- _YOUR TASK_
From the entries provided below, copy each line that contains the word "parts".
▼
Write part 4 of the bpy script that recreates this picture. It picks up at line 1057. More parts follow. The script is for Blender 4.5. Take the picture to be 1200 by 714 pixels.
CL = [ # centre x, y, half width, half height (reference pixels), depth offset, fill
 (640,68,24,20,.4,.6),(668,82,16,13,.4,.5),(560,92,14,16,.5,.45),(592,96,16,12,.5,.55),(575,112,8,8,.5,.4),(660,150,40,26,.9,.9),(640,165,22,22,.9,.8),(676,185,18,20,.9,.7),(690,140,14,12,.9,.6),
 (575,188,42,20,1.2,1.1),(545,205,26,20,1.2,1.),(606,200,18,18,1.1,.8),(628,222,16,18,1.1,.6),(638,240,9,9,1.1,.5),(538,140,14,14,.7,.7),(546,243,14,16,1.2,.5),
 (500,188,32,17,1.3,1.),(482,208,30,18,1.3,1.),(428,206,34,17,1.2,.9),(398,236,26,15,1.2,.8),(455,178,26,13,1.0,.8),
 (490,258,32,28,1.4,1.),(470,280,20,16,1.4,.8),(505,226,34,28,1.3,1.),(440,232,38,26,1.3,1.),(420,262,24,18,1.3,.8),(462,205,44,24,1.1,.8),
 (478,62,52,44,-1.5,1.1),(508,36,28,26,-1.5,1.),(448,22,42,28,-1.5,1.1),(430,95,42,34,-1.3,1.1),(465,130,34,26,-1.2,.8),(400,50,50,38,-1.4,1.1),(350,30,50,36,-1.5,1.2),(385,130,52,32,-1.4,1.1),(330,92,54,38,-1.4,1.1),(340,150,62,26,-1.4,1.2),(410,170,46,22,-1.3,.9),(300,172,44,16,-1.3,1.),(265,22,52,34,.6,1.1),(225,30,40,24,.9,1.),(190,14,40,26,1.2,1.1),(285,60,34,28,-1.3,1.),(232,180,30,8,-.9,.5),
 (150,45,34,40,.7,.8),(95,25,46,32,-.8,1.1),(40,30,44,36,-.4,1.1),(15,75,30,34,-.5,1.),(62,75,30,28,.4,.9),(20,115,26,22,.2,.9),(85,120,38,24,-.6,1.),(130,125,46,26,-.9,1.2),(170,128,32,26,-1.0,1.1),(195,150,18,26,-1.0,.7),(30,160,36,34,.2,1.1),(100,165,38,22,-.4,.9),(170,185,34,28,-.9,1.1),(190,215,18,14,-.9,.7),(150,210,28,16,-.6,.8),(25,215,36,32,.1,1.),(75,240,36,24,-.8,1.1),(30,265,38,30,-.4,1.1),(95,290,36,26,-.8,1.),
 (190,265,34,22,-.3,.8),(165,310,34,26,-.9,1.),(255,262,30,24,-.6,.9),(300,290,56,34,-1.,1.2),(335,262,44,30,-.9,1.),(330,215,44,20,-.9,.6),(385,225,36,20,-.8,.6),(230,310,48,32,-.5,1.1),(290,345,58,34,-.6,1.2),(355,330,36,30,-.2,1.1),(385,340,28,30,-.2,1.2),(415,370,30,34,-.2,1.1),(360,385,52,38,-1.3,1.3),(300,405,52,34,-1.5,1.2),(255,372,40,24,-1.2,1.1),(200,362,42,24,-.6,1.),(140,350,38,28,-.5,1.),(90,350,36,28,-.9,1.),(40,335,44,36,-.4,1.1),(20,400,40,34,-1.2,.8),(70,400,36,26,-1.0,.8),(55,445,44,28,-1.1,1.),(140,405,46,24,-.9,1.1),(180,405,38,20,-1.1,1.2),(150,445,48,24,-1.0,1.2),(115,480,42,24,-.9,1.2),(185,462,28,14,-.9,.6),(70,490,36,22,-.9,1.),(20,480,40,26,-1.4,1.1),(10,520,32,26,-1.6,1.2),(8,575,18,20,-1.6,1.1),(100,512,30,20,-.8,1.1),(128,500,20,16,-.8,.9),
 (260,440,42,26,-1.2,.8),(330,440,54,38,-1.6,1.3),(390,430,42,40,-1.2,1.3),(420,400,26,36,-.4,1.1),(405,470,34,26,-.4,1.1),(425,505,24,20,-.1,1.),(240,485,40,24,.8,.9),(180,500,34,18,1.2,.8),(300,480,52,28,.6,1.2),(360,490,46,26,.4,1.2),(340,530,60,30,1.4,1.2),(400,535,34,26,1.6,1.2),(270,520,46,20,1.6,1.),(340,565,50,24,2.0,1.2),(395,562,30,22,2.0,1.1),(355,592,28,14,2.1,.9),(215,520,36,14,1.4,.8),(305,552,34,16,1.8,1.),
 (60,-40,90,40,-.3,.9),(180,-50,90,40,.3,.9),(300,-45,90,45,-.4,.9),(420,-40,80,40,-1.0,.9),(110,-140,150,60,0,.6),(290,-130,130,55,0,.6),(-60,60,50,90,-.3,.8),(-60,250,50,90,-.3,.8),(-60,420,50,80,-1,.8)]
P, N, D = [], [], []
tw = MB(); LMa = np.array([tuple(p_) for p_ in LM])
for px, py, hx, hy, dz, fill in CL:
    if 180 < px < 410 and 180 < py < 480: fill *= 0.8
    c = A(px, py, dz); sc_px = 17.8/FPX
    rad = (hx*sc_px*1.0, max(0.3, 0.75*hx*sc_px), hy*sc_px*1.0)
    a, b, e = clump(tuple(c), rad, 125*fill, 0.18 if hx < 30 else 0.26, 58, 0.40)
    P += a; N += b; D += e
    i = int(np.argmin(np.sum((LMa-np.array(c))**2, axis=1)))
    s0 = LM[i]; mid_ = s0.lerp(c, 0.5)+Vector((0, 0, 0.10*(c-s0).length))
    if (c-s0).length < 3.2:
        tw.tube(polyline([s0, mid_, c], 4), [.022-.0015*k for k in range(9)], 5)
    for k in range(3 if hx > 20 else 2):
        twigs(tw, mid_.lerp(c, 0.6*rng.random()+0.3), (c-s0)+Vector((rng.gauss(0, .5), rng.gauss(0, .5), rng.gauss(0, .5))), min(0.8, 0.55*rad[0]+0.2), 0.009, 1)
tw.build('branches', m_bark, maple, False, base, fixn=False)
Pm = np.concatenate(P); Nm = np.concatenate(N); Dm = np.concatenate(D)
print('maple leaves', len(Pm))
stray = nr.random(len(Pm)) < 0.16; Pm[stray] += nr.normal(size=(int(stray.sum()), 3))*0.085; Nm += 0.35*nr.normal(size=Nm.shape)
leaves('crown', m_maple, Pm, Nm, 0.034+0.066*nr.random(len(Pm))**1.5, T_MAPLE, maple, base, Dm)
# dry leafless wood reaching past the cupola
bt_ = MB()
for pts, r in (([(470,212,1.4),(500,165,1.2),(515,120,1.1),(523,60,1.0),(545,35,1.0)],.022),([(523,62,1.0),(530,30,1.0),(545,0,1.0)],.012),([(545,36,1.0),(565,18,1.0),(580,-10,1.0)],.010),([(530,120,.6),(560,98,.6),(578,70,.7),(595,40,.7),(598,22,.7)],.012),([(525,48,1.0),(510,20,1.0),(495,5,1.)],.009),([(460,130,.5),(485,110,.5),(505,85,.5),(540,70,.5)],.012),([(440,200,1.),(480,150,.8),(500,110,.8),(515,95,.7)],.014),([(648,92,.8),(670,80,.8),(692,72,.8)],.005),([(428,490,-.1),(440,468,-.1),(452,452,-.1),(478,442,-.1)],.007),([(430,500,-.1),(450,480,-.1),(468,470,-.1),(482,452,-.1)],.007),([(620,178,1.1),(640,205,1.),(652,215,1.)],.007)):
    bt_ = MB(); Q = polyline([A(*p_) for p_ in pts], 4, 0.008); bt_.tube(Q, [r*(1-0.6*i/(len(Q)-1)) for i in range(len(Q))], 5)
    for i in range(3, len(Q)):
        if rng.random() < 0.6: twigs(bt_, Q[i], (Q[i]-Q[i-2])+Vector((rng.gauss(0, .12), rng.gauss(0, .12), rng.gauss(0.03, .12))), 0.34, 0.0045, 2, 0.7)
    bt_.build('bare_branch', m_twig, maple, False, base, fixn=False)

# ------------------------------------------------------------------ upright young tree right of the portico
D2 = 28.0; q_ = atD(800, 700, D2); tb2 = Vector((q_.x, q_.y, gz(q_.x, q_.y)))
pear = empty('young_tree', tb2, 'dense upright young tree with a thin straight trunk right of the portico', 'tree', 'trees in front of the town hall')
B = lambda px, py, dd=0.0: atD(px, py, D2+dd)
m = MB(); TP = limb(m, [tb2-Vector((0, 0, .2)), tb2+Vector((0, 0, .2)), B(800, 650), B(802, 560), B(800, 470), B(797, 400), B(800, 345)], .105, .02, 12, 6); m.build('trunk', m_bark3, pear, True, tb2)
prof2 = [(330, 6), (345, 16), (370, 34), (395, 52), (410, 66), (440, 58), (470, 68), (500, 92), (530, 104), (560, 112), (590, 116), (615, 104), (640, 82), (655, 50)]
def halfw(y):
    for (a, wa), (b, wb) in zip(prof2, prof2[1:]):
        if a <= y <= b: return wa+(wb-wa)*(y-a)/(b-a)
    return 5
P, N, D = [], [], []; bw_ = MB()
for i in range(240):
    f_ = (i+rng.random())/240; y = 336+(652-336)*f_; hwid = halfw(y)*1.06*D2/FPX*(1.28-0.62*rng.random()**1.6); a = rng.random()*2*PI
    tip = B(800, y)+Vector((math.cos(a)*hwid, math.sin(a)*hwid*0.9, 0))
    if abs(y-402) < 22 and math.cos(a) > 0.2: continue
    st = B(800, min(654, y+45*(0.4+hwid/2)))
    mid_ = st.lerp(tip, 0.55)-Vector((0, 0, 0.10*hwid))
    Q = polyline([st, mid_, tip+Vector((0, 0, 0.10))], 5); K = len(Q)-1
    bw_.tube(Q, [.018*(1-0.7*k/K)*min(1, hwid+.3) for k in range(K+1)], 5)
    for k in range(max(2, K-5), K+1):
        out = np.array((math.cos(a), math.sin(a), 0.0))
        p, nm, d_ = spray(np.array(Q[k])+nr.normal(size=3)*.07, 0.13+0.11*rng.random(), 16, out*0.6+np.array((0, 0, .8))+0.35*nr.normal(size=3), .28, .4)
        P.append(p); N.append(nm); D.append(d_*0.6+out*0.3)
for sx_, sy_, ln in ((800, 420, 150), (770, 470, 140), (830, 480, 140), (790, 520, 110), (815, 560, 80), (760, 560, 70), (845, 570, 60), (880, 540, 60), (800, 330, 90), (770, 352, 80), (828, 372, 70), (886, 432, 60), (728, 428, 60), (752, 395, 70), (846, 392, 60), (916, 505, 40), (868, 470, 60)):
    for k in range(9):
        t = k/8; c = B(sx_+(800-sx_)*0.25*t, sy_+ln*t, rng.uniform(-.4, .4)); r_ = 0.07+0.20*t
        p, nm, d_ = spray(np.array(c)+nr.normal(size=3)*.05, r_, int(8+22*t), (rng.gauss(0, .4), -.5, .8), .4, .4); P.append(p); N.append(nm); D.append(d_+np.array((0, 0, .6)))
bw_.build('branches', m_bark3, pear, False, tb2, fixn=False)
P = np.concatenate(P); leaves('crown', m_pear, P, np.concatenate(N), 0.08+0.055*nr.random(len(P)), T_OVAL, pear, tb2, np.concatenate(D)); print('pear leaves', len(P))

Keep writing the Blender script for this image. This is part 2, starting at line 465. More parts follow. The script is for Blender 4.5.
▲
- _RESPONSE TO THE TASK_
Write part 4 of the bpy script that recreates this picture. It picks up at line 1057. More parts follow. The script is for Blender 4.5. Take the picture to be 1200 by 714 pixels.
Keep writing the Blender script for this image. This is part 2, starting at line 465. More parts follow. The script is for Blender 4.5.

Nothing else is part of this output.